Mississippi mayoral election case ends in mistrial

HATTIESBURG, Miss. (AP) — A jury trial over a lawsuit contesting the results of a Mississippi mayoral election has ended in a mistrial and left incumbent Johnny DuPree, who was the 2011 Democratic nominee for governor, in office for now.

The proceedings ended in a mistrial Tuesday night, following seven days of court proceedings surrounding the lawsuit involving the June 4 Hattiesburg mayoral election.

Dave Ware, who lost the general election by 37 votes, needed nine of 12 jurors to reach a verdict that he had won the most legal votes in the election.
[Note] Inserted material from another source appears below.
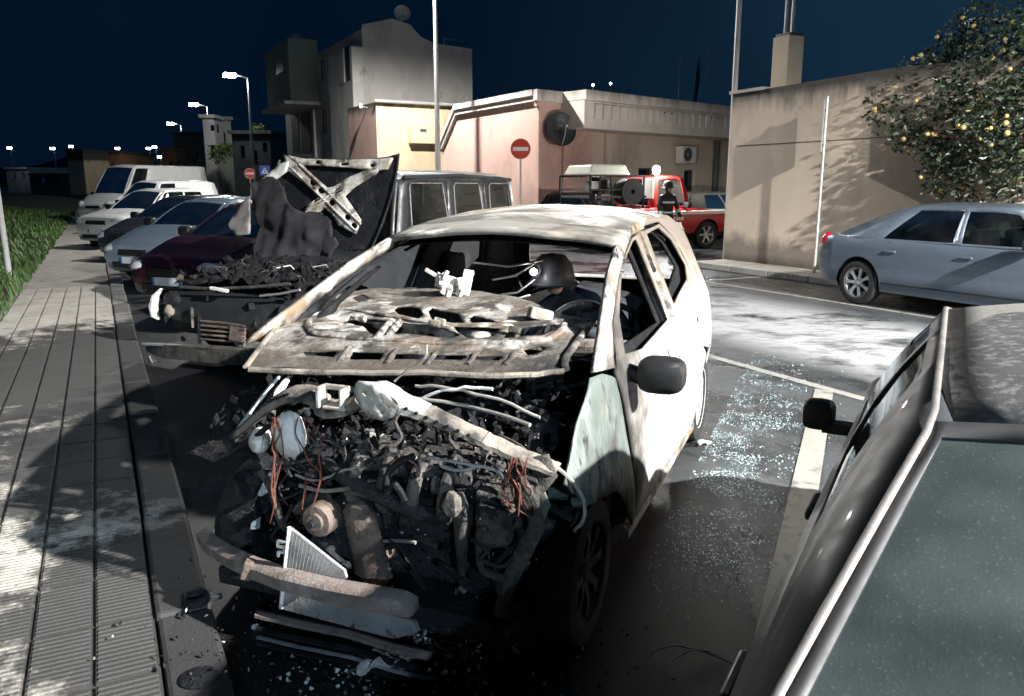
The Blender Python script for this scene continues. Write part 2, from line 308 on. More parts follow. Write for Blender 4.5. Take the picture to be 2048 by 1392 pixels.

The Hattiesburg American reports (http://hatne.ws/12H9gNO) that while jurors initially emerged to return a verdict 9-3 in Ware’s favor, only eight sided with Ware when jurors were polled individually in open court. Judge William Coleman then polled the jurors in private and an 8-4 verdict was again returned.

DuPree’s attorneys moved for a mistrial, which the judge granted. DuPree supporters celebrated in the courtroom afterward.

“They tried to take it away from us, but they didn’t,” said the Rev. Dennis Henderson of First Trinity Baptist Church, a DuPree supporter.

DuPree made history in 2011 when he was the first black candidate to win a major-party nomination for governor in Mississippi. He became mayor in 2001 and was seeking a fourth term as the top executive in Hattiesburg, which is located in southern Mississippi and had a population of about 46,000 in 2010.